Será, assim, tão improvável a gestão sustentável de seus recursos hídricos, sua flora, fauna e minérios? Ou não passam de narrativas as soluções vitais para a humanidade, passando pelos serviços ambientais, aproveitamento inteligente da biodiversidade, sua contribuição para o equilíbrio climático e o bem-estar das populações locais?
Em 2005, o cientista Enio Candotti ficou estarrecido com a notícia da descoberta do monumental aquífero Içá-Solimões, e pasmo quando soube dos recursos pífios destinados à sua pesquisa, refletindo e repetindo o velho descaso e habitual subinvestimento em ciência e tecnologia para a Amazônia. Recentemente, a Agência Nacional de Águas e Saneamento Básico (ANA) declarou uma situação de escassez quantitativa de recursos hídricos nos rios Madeira e Purus, sem mencionar a gravidade do Alto Solimões. Há muita urgência de medidas para lidar com episódios extremos de escassez das águas. Saudoso Candotti, mais uma vez constatamos a falta de previsibilidade, planejamento e pudor no trato da Amazônia.
E qual a importância dos recursos hídricos na Amazônia?
Podemos começar por seu papel na pujança da biodiversidade. Os rios amazônicos abrigam uma enorme variedade de espécies aquáticas, muitas das quais são endêmicas. A conservação desses habitats é crucial para a manutenção da biodiversidade regional. São as águas que oferecem o substrato essencial para a proteção e evolução da vida e de seu viço.
Sem água não há agricultura, pesca, ou seja, manutenção da vida. As águas da Amazônia são fundamentais para a agricultura de subsistência, familiar ou extensiva. E para a pesca, atividades essenciais para a segurança alimentar das comunidades locais e hidratação do agronegócio, dos reservatórios, da existência humana. De quebra, os rios da Amazônia desempenham um papel vital no ciclo global da água, influenciando padrões de precipitação e contribuindo para a regulação do clima. Entretanto, quando este mesmo clima mostra o reverso de sua anti-gestão, tudo fica ameaçador.

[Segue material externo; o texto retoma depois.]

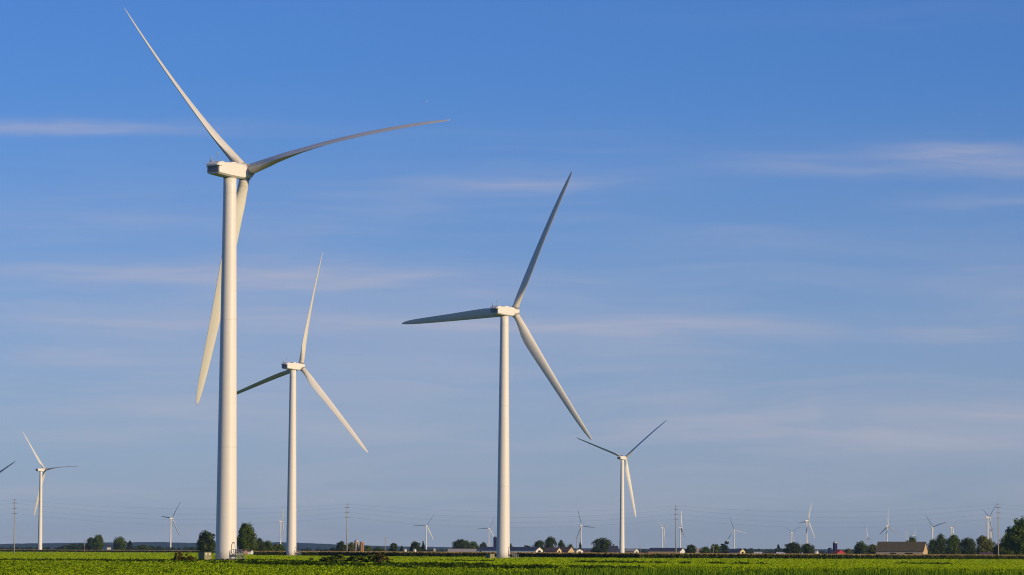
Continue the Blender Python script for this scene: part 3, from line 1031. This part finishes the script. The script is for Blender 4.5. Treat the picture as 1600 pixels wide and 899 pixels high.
building('shed', 1530, 1558.5, 863.6, 866, 2250, 1.5, 'low reddish grey shed under the grove at right', M['brick'], M['purple'], M['whitewall'], 8, cat='shed')
building('house', 164, 173.5, 851.5, 855.5, 4000, 4, 'white house with a grey roof between the far left trees', M['whitewall'], M['slate'], M['whitewall'], 8, cat='house', side=-1, wins=2)
building('house', 371, 386, 858.8, 862.2, 1980, 4, 'low red roofed house under the tallest bushy tree', M['whitewall'], M['purple'], M['brick'], 8, cat='house', wins=3)
building('shed', 387.5, 395.5, 859.5, 862.2, 1960, 3, 'small white shed right of the low red roofed house', M['whitewall'], M['purple'], M['whitewall'], 6, cat='shed')
building('shed', 631, 635, 858.2, 859.8, 2900, 2, 'small white shed right of the little pointed tree', M['whitewall'], M['whiteroof'], None, 2.0, cat='shed')
building('shed', 646.5, 649.5, 858.3, 860.2, 2700, 2.2, 'narrow white shed before the dark round tree by the spruce', M['whitewall'], M['whiteroof'], None, 2.0, cat='shed')


def silo(x0, x1, yt, D, wall, cap, label, dome=True):
    w = (x1 - x0) * D / F / 2
    pc = (x0 + x1) / 2
    H = zz(pc, yt, D)
    t = thing('silo', label, 'silo', (gx(pc, D), D, 0), 0, 'silos among the farms')
    hb = H - (w * .9 if dome else .3)
    b = MB()
    prof = [(w, 0)]
    nb = int(hb / .9)
    for i in range(1, nb):
        z = hb * i / nb
        prof += [(w, z - .06), (w * 1.02, z - .04), (w * 1.02, z + .04), (w, z + .06)]
    prof += [(w, hb)]
    b.lathe(prof, 24).build('barrel', wall, t)
    b = MB()
    if dome:
        b.lathe([(w * 1.02 * cos(a), hb + w * .9 * sin(a)) for a in np.linspace(0, 1.5, 8)], 24).build('dome', cap, t, True)
    else:
        b.lathe([(w * 1.04, hb), (w * 1.04, hb + .3), (w * .3, hb + .5)], 24).build('lid', cap, t)
    b = MB()
    b.box(w * .45, w * .45 + .9, -w * 1.12, -w * .86, 0, hb * .97)
    b.build('chute', wall, t)


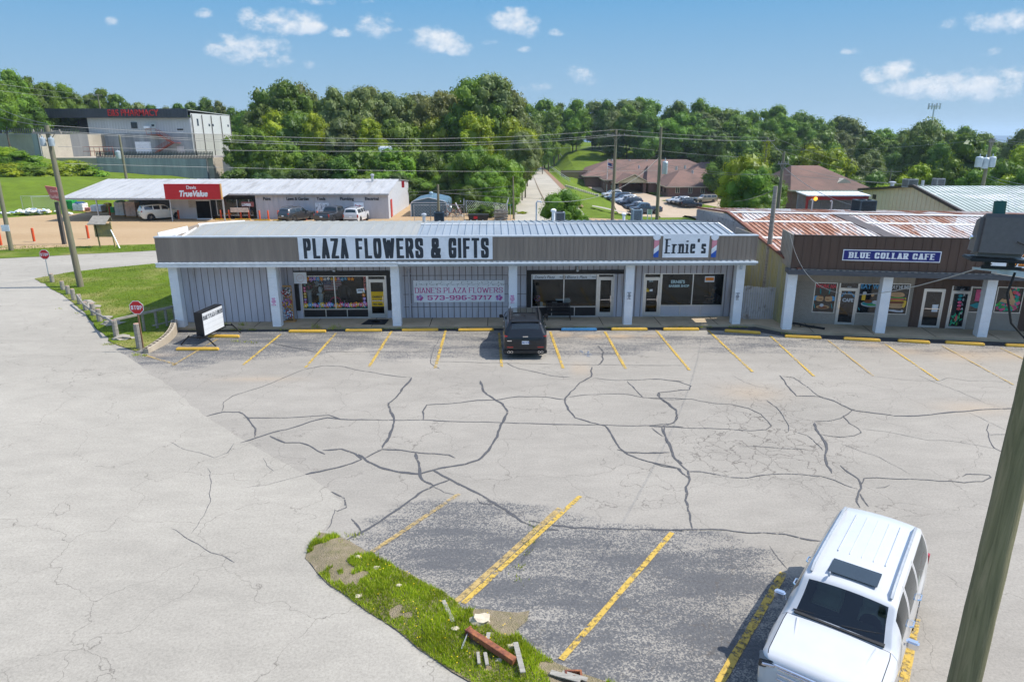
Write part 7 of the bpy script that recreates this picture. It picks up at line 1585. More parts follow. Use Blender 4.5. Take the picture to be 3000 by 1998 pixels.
for nm,c in (('bags',wrapw),('bags',wrapy),('bags',mat('pale_blue_bags',(.45,.55,.68),.5))):
    m = MB()
    for _ in range(26 if c is wrapw else 8): x = rr.gauss(0,1.9); m.obox((x,rr.uniform(-1,1),.1+rr.random()*max(.1,.75-abs(x)*.18)),(.7,.45,.16),(rr.uniform(-.2,.2),rr.uniform(-.2,.2),rr.uniform(0,3)),taper=.85)
    m.build(nm,c,T,bevel=.03)
for px,lb in ((664,'left orange wheelbarrow tray before the display window'),(678,'right orange wheelbarrow tray before the display window')):
    p = G(px,641); T = thing('wheelbarrow',lb,'wheelbarrow',p,R(80),'wheelbarrows at the entrance'); m = MB(); m.obox((0,0,.55),(.8,.55,.28),taper=1.3); m.build('tray',mat('wheelbarrow_orange',(.7,.26,.02),.4),T); m = MB(); m.lathe([(.18,-.04),(.2,0),(.18,.04)],(.5,0,.2),14,axis='y'); m.build('wheel',rubber,T); m = MB(); [m.bar((.5,s*.05,.25),(-.8,s*.28,.55),.04) for s in (-1,1)]; [m.bar((-.3,s*.2,.45),(-.35,s*.22,0),.04) for s in (-1,1)]; m.build('frame',black_paint,T)
# chain-link, pole sign, notice stand
def chain(label,pts,h,posts=3,z0=0,gate=False,mesh=.35,rp=.035,zs=None):
    P = [Vector(p) for p in pts]; T = thing('chain_link_fence',label,'fence',P[0],0,'chain link fences'); m = MB(); r_ = MB()
    for a,b in zip(P,P[1:]):
        L = (b-a).length; n = max(1,int(L/2.6)); A = a-P[0]; B = b-P[0]
        for k in range(n+1): q_ = A.lerp(B,k/n); r_.cyl(q_,q_+Vector((0,0,h)),rp,n=6)
        r_.cyl(A+Vector((0,0,h-.03)),B+Vector((0,0,h-.03)),rp*.7,n=6); d = (B-A).normalized(); s = 0
        while s < L+h:
            for sg in (1,-1):
                p0 = Vector((s,0)) if s < L else Vector((L,s-L)); p1 = Vector((s-h,h)) if s-h > 0 else Vector((0,s))
                if sg < 0: p0 = Vector((L-p0[0],p0[1])); p1 = Vector((L-p1[0],p1[1]))
                if (p0-p1).length > .1: m.bar(A+d*p0[0]+Vector((0,0,p0[1])),A+d*p1[0]+Vector((0,0,p1[1])),.012,.012)
            s += mesh
    r_.build('frame',galv,T); m.build('mesh',galv,T)
a,b = G(70,624),G(170,610); chain('chain link fence on the grass beside the bag pile',[(a.x,a.y,0),(a.x+4.5,a.y+.4,0),(b.x+1.5,a.y-1,0)],2.2)
Y0 = 86.0; chain('chain link enclosure in front of the blue-grey shed',[(X_(1214,82),82,0),(X_(1262,82),82,0),(X_(1300,82),82,0),(X_(1360,82),82,0),(X_(1360,92),92,0)],1.9); chain('chain link fence around the yard of junk beside the street',[(X_(1366,88),88,0),(X_(1448,85),85,0),(X_(1484,83),83,0),(X_(1490,92),92,0)],1.9)
p = G(189,716); T = thing('pole_sign','faded red store sign on a leaning dark post at the front of the gravel yard','sign',p); q_ = V(166,592,p.y); d = q_-p; m = MB(); m.bar((0,0,0),(d.x,d.y,d.z),.28,.28); m.build('post',mat('dark_post',(.07,.065,.06),.7),T); a = V(130,545,p.y-.2)-p; b = V(172,591,p.y-.2)-p
m = MB(); m.prism([(a.x,a.y,a.z),(b.x-.0,a.y,a.z-.15),(b.x+.1,a.y,b.z),(a.x+.35,a.y,b.z+.25)],(0,.2,0)); m.build('panel',mat('faded_red',(.50,.14,.12),.5,var=.1),T); textmesh('Davis',.3,mat('faded_pink',(.72,.42,.38),.6),'lettering',T,(a.x+.45,a.y-.02,a.z-.55),bold=.01); textmesh('TrueValue',.42,MATS['faded_pink'],'lettering',T,(a.x+.25,a.y-.02,a.z-1.1),bold=.015,sx=.55,shear=.2)
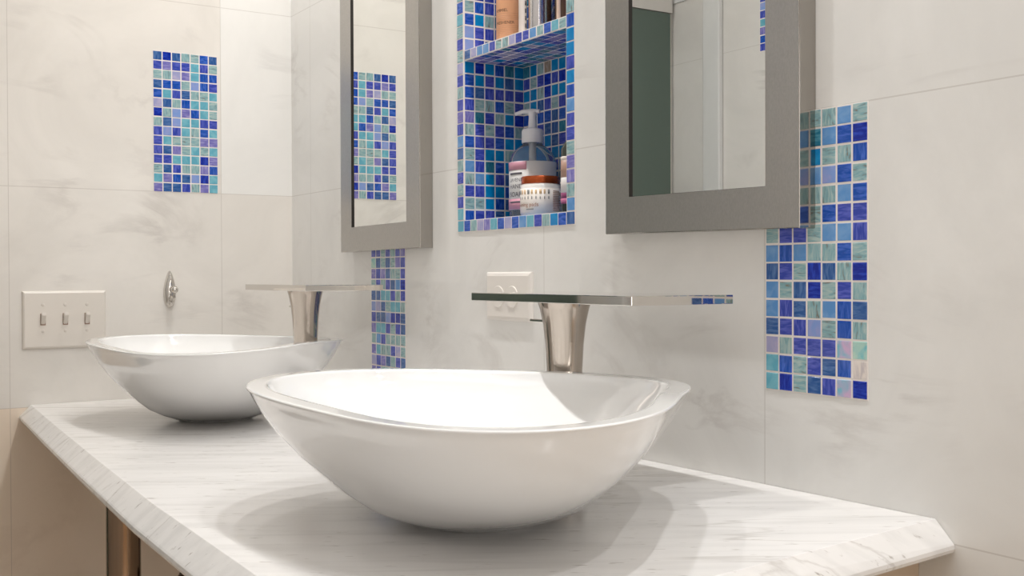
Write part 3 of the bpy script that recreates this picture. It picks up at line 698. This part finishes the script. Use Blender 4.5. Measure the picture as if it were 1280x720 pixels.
for k in range(7):
    patch('lettering', wt, 0.0067, V2 + 0.55, V2 + 1.05, SHELF + 0.012 + k * 0.012, SHELF + 0.019 + k * 0.012, M_ink, wc, n=3, t=0.0002)
for nm, (cx_, cy_), rad, hh, mt, lab in (
    ('metal_canister', (1.0470, 0.060), 0.0230, 0.17, plain('silver_can', rgb(196, 190, 184), 0.16, metal=1), 'tall silver metal canister in the middle of the upper niche shelf'),
    ('metal_canister', (1.0840, 0.026), 0.0110, 0.15, plain('pale_silver_can', rgb(214, 212, 214), 0.2, metal=1), 'slender pale silver canister in front of the tall silver one'),
    ('amber_bottle', (1.0960, 0.068), 0.0150, 0.13, plain('dark_amber_glass', rgb(92, 66, 52), 0.1), 'slim brown bottle on the upper niche shelf, right of the silver canisters'),
    ('cream_tube', (1.1350, 0.030), 0.0032, 0.14, CL('cream_tube_plastic', (224, 196, 176)), 'narrow cream-coloured tube near the right end of the upper niche shelf')):
    e = empty(nm, (cx_, cy_, SHELF)); tag(e, lab, 'canister' if nm == 'metal_canister' else ('bottle' if nm == 'amber_bottle' else 'tube'))
    lathe('body', [(0, 0), (rad * 0.94, 0), (rad, 0.0015), (rad, hh), (rad * 0.85, hh + 0.005), (0, hh + 0.005)], (cx_, cy_, SHELF), mt, e, n=32)
    lathe('cap', [(0, hh + 0.005), (rad * 0.7, hh + 0.005), (rad * 0.7, hh + 0.024), (rad * 0.6, hh + 0.027), (0, hh + 0.027)], (cx_, cy_, SHELF), M_pump, e, n=32)

# ------------------------------------------------------------------ lamps
WHICH = ['the one nearest the side wall', 'second from the side wall', 'third from the side wall', 'second from the right-hand end', 'the one nearest the right-hand end wall']
def downlight(x, y):
    e = empty('recessed_downlight', (x, y, CEIL)); tag(e, 'round recessed downlight in the ceiling row above the counter, ' + WHICH[SPOTS.index(x)], 'ceiling light', 'downlights in the ceiling row')
    lathe('trim_ring', [(0.030, -0.0005), (0.045, -0.0005), (0.045, -0.003), (0.040, -0.005), (0.031, -0.004), (0.030, -0.0005)], (x, y, CEIL), M_steel_side, e, n=32)
    lathe('lens', [(0.0, -0.001), (0.0295, -0.001), (0.0295, -0.0025), (0.0, -0.0025)], (x, y, CEIL), M_lens, e, n=32)
    ld = bpy.data.lights.new('downlight_lamp', 'AREA'); ld.shape = 'DISK'; ld.size = 0.032; ld.energy = SPOT_W; ld.color = (1, 0.985, 0.965) if x < 1.2 else (0.975, 0.985, 1); ld.spread = math.radians(150)
    l = bpy.data.objects.new('downlight_lamp', ld); COL.objects.link(l); l.location = (x, y, CEIL - 0.008)
for x in SPOTS: downlight(x, SPOT_Y)
pe = empty('ceiling_fill_panel', (PANEL[0], PANEL[1], CEIL)); tag(pe, 'broad flat ceiling panel added as fill light above the middle of the room', 'ceiling light')  # panel added only to light the room
box('housing', PANEL[0] - 0.62, PANEL[0] + 0.62, PANEL[1] - 0.27, PANEL[1] + 0.27, CEIL - 0.03, CEIL - 0.0005, M_steel_side, pe, 0.004)
box('diffuser', PANEL[0] - 0.60, PANEL[0] + 0.60, PANEL[1] - 0.25, PANEL[1] + 0.25, CEIL - 0.034, CEIL - 0.0302, M_panel, pe)
ld = bpy.data.lights.new('panel_fill_lamp', 'AREA'); ld.shape = 'RECTANGLE'; ld.size = 1.2; ld.size_y = 0.5; ld.energy = PANEL_FILL_W; ld.color = (0.93, 0.965, 1)
l = bpy.data.objects.new('panel_fill_lamp', ld); COL.objects.link(l); l.location = (PANEL[0], PANEL[1], CEIL - 0.04)

# unseen window added in the far end wall to give fill light
wn = empty('fill_window_1', (X1, -0.62, 1.2)); wn['kind'] = 'structure'
M_wf = plain('fill_window_paint', rgb(232, 228, 220), 0.4)
bm = bmesh.new()
for a in ((-1.10, -1.05, 0.45, 2.05), (-0.17, -0.12, 0.45, 2.05), (-1.05, -0.17, 0.45, 0.50), (-1.05, -0.17, 2.00, 2.05), (-1.05, -0.17, 1.23, 1.27)):
    add_box(bm, X1 - 0.03, X1 - 0.0005, *a, 0.003)
from_bm('fill_window_frame', bm, M_wf, wn)
box('fill_window_pane', X1 - 0.012, X1 - 0.006, -1.05, -0.17, 0.50, 2.00, emit('fill_window_glow', (1, 0.97, 0.93, 1), 0.4), wn)  # glowing pane of the added window
ld = bpy.data.lights.new('window_fill_lamp', 'AREA'); ld.shape = 'RECTANGLE'; ld.size = 1.45; ld.size_y = 0.86; ld.energy = WINDOW_FILL_W; ld.color = (1, 0.985, 0.97)
l = bpy.data.objects.new('window_fill_lamp', ld); COL.objects.link(l); l.location = (X1 - 0.05, -0.61, 1.25); l.rotation_euler = (0, math.radians(90), 0)
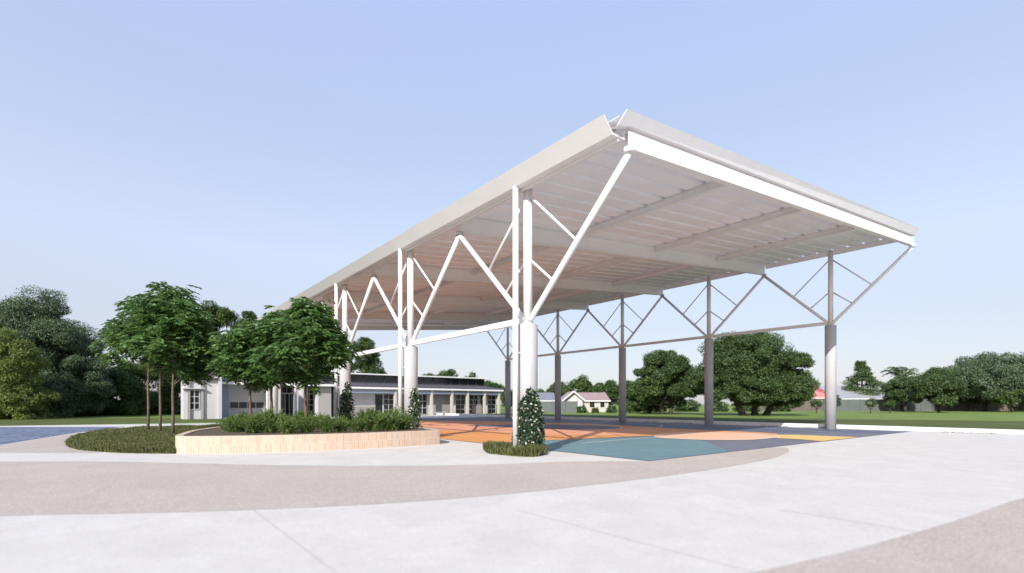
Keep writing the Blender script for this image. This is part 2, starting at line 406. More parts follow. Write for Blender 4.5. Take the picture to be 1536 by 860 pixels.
# ribbed roof deck
m = MB(); prof = []; PIT = .90; s = S0-.1
z0, z1, th = 9.45, 9.64, .012
while s < S1+.05:
    prof += [(s, z0), (s+.66, z0), (s+.73, z1), (s+.83, z1)]
    s += PIT
prof.append((s, z0))
prof = [(min(a, S1+.12), b) for a, b in prof]
ta, tb = -.55, W+.09
for layer, dz in ((0, 0), (1, th)):
    for (a, za), (b, zb2) in zip(prof, prof[1:]):
        if b-a < 1e-5: continue
        q = [L(a, ta, za+dz+SL*ta), L(a, tb, za+dz+SL*tb), L(b, tb, zb2+dz+SL*tb), L(b, ta, zb2+dz+SL*ta)]
        m.poly(q if layer == 0 else q[::-1])
for tt in (ta, tb):
    for (a, za), (b, zb2) in zip(prof, prof[1:]):
        if b-a < 1e-5: continue
        m.poly([L(a, tt, za+SL*tt), L(b, tt, zb2+SL*tt), L(b, tt, zb2+th+SL*tt), L(a, tt, za+th+SL*tt)])
m.build('roof_deck', DECKM, sh)
# gutter with outward leaning fascia along the low edge (profile in t,z)
def extr_s(m, prof, sa, sb, closed=True):
    n = len(prof)
    f = lambda s: [L(s(t) if callable(s) else s, t, z) for t, z in prof]
    A, B = f(sa), f(sb)
    for i in range(n):
        j = (i+1) % n; m.poly([A[i], B[i], B[j], A[j]])
    m.poly(A[::-1]); m.poly(B)
m = MB()
gprof = [(-.10, 8.98), (-.60, 8.98), (-.95, 9.40), (-.91, 9.41), (-.58, 9.03), (-.13, 9.03), (-.13, 9.36), (-.10, 9.36)]
extr_s(m, gprof, lambda t: S0+.10-.03*(t+.6), S1+.05); m.build('gutter', FASC, sh)
m = MB(); m.lbox(S0+.12, S1, -.34, -.30, 8.90, 8.98); m.build('gutter_support', FASC, sh)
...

Não são discretos os desafios na gestão dos recursos hídricos. O descaso facilita o desmatamento e acelera a degradação ambiental. A destruição das florestas impacta diretamente os cursos d’água, resultando em assoreamento, mudanças no regime de chuvas e diminuição da qualidade da água. Estamos assistindo ano a ano as queimadas expandindo seu volume e duração que nos impõem inalar fuligem boa parte do ano.
Projetos de infraestrutura, como hidrelétricas e mineração, sem a devida previsibilidade e planejamento, têm causado danos significativos aos ecossistemas aquáticos, afetando tanto a fauna quanto as populações humanas. A seca nas bacias dos rios Madeira e Purus, por exemplo, está impactando a geração de energia nas hidrelétricas Jirau e Santo Antônio, além de comprometer a navegação e o abastecimento de água. A expansão das áreas urbanas e o aumento da população na região amazônica pressionam os recursos hídricos, exigindo uma gestão eficiente para garantir a gestão da qualidade e da disponibilidade da água.
Iniciativas e soluções sustentáveis
Impõem-se projetos de proteção de nascentes e rios. Projetos de conservação e restauração de aquíferos de superfície e reflorestamento das margens de rios são fundamentais para garantir a qualidade e a continuidade dos recursos hídricos. A adoção de sistemas agroflorestais que integram a agricultura com a conservação florestal ajuda a manter o solo e os recursos hídricos protegidos. Investimentos em infraestrutura de saneamento básico são essenciais para prevenir a poluição dos rios e garantir água potável para as comunidades.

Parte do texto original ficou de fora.